**WRITTEN EXERCISE**
Print the entire listing. Each line must match the original exactly.

**INFORMATION SHOWN**

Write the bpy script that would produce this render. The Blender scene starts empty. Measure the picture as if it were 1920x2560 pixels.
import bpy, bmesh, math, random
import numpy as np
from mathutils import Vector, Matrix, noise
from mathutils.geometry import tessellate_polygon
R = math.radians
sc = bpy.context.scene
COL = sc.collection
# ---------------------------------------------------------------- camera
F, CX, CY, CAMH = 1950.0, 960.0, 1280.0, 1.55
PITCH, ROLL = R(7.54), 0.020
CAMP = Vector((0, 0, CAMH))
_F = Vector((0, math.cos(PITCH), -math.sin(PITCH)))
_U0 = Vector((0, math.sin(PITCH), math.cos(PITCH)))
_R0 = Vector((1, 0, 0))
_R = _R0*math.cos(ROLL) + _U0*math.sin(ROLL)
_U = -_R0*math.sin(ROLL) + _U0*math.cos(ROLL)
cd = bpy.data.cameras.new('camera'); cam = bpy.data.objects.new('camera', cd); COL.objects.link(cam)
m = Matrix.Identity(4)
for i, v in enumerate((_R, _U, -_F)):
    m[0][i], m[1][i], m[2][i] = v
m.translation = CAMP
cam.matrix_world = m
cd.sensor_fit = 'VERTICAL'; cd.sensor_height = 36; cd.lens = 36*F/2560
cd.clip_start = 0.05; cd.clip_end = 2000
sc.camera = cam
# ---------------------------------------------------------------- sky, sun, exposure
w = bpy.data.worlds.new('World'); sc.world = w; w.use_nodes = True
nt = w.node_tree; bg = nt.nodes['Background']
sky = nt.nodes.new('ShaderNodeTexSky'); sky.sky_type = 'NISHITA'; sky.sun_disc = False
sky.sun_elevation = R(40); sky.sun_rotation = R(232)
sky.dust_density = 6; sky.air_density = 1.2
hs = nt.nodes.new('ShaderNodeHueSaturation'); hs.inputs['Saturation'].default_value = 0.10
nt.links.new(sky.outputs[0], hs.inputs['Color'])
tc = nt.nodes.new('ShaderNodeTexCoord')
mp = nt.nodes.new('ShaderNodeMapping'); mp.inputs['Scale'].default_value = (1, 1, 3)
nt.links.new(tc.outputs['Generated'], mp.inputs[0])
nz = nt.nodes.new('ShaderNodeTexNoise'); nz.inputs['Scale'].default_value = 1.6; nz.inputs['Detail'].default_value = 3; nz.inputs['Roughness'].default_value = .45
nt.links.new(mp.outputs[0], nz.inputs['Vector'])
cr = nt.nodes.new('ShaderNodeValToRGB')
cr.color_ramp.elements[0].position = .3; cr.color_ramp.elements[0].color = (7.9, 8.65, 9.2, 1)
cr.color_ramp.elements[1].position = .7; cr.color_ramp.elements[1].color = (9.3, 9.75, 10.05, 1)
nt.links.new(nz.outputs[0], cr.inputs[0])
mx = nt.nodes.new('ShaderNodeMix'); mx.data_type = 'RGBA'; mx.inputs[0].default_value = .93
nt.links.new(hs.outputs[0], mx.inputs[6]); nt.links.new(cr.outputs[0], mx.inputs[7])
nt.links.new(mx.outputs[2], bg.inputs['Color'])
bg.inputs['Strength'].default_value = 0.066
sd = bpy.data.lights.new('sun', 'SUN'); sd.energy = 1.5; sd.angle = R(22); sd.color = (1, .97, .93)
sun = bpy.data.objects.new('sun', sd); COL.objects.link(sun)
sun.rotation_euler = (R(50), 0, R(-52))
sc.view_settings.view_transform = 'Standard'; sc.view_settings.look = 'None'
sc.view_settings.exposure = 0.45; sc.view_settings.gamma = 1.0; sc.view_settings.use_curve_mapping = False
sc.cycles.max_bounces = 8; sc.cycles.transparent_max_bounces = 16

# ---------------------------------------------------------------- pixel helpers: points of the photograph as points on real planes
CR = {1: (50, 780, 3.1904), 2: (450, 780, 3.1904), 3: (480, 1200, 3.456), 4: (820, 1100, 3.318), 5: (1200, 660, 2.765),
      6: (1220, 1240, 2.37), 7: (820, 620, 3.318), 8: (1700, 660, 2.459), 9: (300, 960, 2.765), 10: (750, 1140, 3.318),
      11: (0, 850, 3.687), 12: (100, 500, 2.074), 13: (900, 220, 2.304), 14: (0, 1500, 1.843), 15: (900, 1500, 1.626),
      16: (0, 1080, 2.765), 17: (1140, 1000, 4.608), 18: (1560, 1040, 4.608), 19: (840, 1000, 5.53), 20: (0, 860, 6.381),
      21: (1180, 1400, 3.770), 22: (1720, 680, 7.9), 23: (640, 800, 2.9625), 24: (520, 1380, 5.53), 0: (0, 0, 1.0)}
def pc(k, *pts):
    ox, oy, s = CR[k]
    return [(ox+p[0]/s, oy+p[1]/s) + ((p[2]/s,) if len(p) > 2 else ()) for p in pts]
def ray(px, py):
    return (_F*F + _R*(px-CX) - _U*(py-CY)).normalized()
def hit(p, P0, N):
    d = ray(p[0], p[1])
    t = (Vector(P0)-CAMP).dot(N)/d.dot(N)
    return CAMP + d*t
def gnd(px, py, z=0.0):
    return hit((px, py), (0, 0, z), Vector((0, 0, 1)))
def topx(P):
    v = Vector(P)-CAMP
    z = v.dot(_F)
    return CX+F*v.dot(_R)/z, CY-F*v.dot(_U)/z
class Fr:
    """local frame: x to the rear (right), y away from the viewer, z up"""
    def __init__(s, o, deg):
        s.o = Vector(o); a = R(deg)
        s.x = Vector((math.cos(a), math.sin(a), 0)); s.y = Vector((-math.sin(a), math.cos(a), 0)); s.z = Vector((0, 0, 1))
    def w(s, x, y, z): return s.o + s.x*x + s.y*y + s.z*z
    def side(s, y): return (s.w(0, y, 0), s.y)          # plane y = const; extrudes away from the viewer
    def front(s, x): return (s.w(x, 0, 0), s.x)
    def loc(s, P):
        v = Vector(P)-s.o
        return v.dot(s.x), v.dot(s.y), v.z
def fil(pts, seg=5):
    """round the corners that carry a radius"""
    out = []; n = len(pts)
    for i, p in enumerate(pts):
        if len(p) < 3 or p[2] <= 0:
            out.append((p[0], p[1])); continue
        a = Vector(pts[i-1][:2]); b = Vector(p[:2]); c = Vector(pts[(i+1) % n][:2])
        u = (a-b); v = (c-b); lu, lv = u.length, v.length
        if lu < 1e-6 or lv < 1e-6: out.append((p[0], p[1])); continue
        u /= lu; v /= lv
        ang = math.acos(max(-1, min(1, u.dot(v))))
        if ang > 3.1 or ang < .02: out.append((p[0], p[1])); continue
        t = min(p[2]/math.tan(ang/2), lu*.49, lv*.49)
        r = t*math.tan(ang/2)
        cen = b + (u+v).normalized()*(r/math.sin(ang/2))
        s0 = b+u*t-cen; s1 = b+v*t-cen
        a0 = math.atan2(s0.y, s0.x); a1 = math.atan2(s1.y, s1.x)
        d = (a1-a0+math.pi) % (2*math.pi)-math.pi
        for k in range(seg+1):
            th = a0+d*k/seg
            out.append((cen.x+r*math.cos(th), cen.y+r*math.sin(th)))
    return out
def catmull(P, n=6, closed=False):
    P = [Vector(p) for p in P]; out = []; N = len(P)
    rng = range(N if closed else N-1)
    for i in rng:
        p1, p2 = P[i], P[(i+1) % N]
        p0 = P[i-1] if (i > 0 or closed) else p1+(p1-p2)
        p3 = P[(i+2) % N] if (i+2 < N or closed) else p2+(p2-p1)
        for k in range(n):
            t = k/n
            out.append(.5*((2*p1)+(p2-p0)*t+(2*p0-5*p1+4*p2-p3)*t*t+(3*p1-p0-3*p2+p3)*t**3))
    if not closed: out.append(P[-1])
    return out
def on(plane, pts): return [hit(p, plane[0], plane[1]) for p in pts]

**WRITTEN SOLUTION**
Write the bpy script that would produce this render. The Blender scene starts empty. Measure the picture as if it were 1920x2560 pixels.
import bpy, bmesh, math, random
import numpy as np
from mathutils import Vector, Matrix, noise
from mathutils.geometry import tessellate_polygon
R = math.radians
sc = bpy.context.scene
COL = sc.collection
# ---------------------------------------------------------------- camera
F, CX, CY, CAMH = 1950.0, 960.0, 1280.0, 1.55
PITCH, ROLL = R(7.54), 0.020
CAMP = Vector((0, 0, CAMH))
_F = Vector((0, math.cos(PITCH), -math.sin(PITCH)))
_U0 = Vector((0, math.sin(PITCH), math.cos(PITCH)))
_R0 = Vector((1, 0, 0))
_R = _R0*math.cos(ROLL) + _U0*math.sin(ROLL)
_U = -_R0*math.sin(ROLL) + _U0*math.cos(ROLL)
cd = bpy.data.cameras.new('camera'); cam = bpy.data.objects.new('camera', cd); COL.objects.link(cam)
m = Matrix.Identity(4)
for i, v in enumerate((_R, _U, -_F)):
    m[0][i], m[1][i], m[2][i] = v
m.translation = CAMP
cam.matrix_world = m
cd.sensor_fit = 'VERTICAL'; cd.sensor_height = 36; cd.lens = 36*F/2560
cd.clip_start = 0.05; cd.clip_end = 2000
sc.camera = cam
# ---------------------------------------------------------------- sky, sun, exposure
w = bpy.data.worlds.new('World'); sc.world = w; w.use_nodes = True
nt = w.node_tree; bg = nt.nodes['Background']
sky = nt.nodes.new('ShaderNodeTexSky'); sky.sky_type = 'NISHITA'; sky.sun_disc = False
sky.sun_elevation = R(40); sky.sun_rotation = R(232)
sky.dust_density = 6; sky.air_density = 1.2
hs = nt.nodes.new('ShaderNodeHueSaturation'); hs.inputs['Saturation'].default_value = 0.10
nt.links.new(sky.outputs[0], hs.inputs['Color'])
tc = nt.nodes.new('ShaderNodeTexCoord')
mp = nt.nodes.new('ShaderNodeMapping'); mp.inputs['Scale'].default_value = (1, 1, 3)
nt.links.new(tc.outputs['Generated'], mp.inputs[0])
nz = nt.nodes.new('ShaderNodeTexNoise'); nz.inputs['Scale'].default_value = 1.6; nz.inputs['Detail'].default_value = 3; nz.inputs['Roughness'].default_value = .45
nt.links.new(mp.outputs[0], nz.inputs['Vector'])
cr = nt.nodes.new('ShaderNodeValToRGB')
cr.color_ramp.elements[0].position = .3; cr.color_ramp.elements[0].color = (7.9, 8.65, 9.2, 1)
cr.color_ramp.elements[1].position = .7; cr.color_ramp.elements[1].color = (9.3, 9.75, 10.05, 1)
nt.links.new(nz.outputs[0], cr.inputs[0])
mx = nt.nodes.new('ShaderNodeMix'); mx.data_type = 'RGBA'; mx.inputs[0].default_value = .93
nt.links.new(hs.outputs[0], mx.inputs[6]); nt.links.new(cr.outputs[0], mx.inputs[7])
nt.links.new(mx.outputs[2], bg.inputs['Color'])
bg.inputs['Strength'].default_value = 0.066
sd = bpy.data.lights.new('sun', 'SUN'); sd.energy = 1.5; sd.angle = R(22); sd.color = (1, .97, .93)
sun = bpy.data.objects.new('sun', sd); COL.objects.link(sun)
sun.rotation_euler = (R(50), 0, R(-52))
sc.view_settings.view_transform = 'Standard'; sc.view_settings.look = 'None'
sc.view_settings.exposure = 0.45; sc.view_settings.gamma = 1.0; sc.view_settings.use_curve_mapping = False
sc.cycles.max_bounces = 8; sc.cycles.transparent_max_bounces = 16

# ---------------------------------------------------------------- pixel helpers: points of the photograph as points on real planes
CR = {1: (50, 780, 3.1904), 2: (450, 780, 3.1904), 3: (480, 1200, 3.456), 4: (820, 1100, 3.318), 5: (1200, 660, 2.765),
      6: (1220, 1240, 2.37), 7: (820, 620, 3.318), 8: (1700, 660, 2.459), 9: (300, 960, 2.765), 10: (750, 1140, 3.318),
      11: (0, 850, 3.687), 12: (100, 500, 2.074), 13: (900, 220, 2.304), 14: (0, 1500, 1.843), 15: (900, 1500, 1.626),
      16: (0, 1080, 2.765), 17: (1140, 1000, 4.608), 18: (1560, 1040, 4.608), 19: (840, 1000, 5.53), 20: (0, 860, 6.381),
      21: (1180, 1400, 3.770), 22: (1720, 680, 7.9), 23: (640, 800, 2.9625), 24: (520, 1380, 5.53), 0: (0, 0, 1.0)}
def pc(k, *pts):
    ox, oy, s = CR[k]
    return [(ox+p[0]/s, oy+p[1]/s) + ((p[2]/s,) if len(p) > 2 else ()) for p in pts]
def ray(px, py):
    return (_F*F + _R*(px-CX) - _U*(py-CY)).normalized()
def hit(p, P0, N):
    d = ray(p[0], p[1])
    t = (Vector(P0)-CAMP).dot(N)/d.dot(N)
    return CAMP + d*t
def gnd(px, py, z=0.0):
    return hit((px, py), (0, 0, z), Vector((0, 0, 1)))
def topx(P):
    v = Vector(P)-CAMP
    z = v.dot(_F)
    return CX+F*v.dot(_R)/z, CY-F*v.dot(_U)/z
class Fr:
    """local frame: x to the rear (right), y away from the viewer, z up"""
    def __init__(s, o, deg):
        s.o = Vector(o); a = R(deg)
        s.x = Vector((math.cos(a), math.sin(a), 0)); s.y = Vector((-math.sin(a), math.cos(a), 0)); s.z = Vector((0, 0, 1))
    def w(s, x, y, z): return s.o + s.x*x + s.y*y + s.z*z
    def side(s, y): return (s.w(0, y, 0), s.y)          # plane y = const; extrudes away from the viewer
    def front(s, x): return (s.w(x, 0, 0), s.x)
    def loc(s, P):
        v = Vector(P)-s.o
        return v.dot(s.x), v.dot(s.y), v.z
def fil(pts, seg=5):
    """round the corners that carry a radius"""
    out = []; n = len(pts)
    for i, p in enumerate(pts):
        if len(p) < 3 or p[2] <= 0:
            out.append((p[0], p[1])); continue
        a = Vector(pts[i-1][:2]); b = Vector(p[:2]); c = Vector(pts[(i+1) % n][:2])
        u = (a-b); v = (c-b); lu, lv = u.length, v.length
        if lu < 1e-6 or lv < 1e-6: out.append((p[0], p[1])); continue
        u /= lu; v /= lv
        ang = math.acos(max(-1, min(1, u.dot(v))))
        if ang > 3.1 or ang < .02: out.append((p[0], p[1])); continue
        t = min(p[2]/math.tan(ang/2), lu*.49, lv*.49)
        r = t*math.tan(ang/2)
        cen = b + (u+v).normalized()*(r/math.sin(ang/2))
        s0 = b+u*t-cen; s1 = b+v*t-cen
        a0 = math.atan2(s0.y, s0.x); a1 = math.atan2(s1.y, s1.x)
        d = (a1-a0+math.pi) % (2*math.pi)-math.pi
        for k in range(seg+1):
            th = a0+d*k/seg
            out.append((cen.x+r*math.cos(th), cen.y+r*math.sin(th)))
    return out
def catmull(P, n=6, closed=False):
    P = [Vector(p) for p in P]; out = []; N = len(P)
    rng = range(N if closed else N-1)
    for i in rng:
        p1, p2 = P[i], P[(i+1) % N]
        p0 = P[i-1] if (i > 0 or closed) else p1+(p1-p2)
        p3 = P[(i+2) % N] if (i+2 < N or closed) else p2+(p2-p1)
        for k in range(n):
            t = k/n
            out.append(.5*((2*p1)+(p2-p0)*t+(2*p0-5*p1+4*p2-p3)*t*t+(3*p1-p0-3*p2+p3)*t**3))
    if not closed: out.append(P[-1])
    return out
def on(plane, pts): return [hit(p, plane[0], plane[1]) for p in pts]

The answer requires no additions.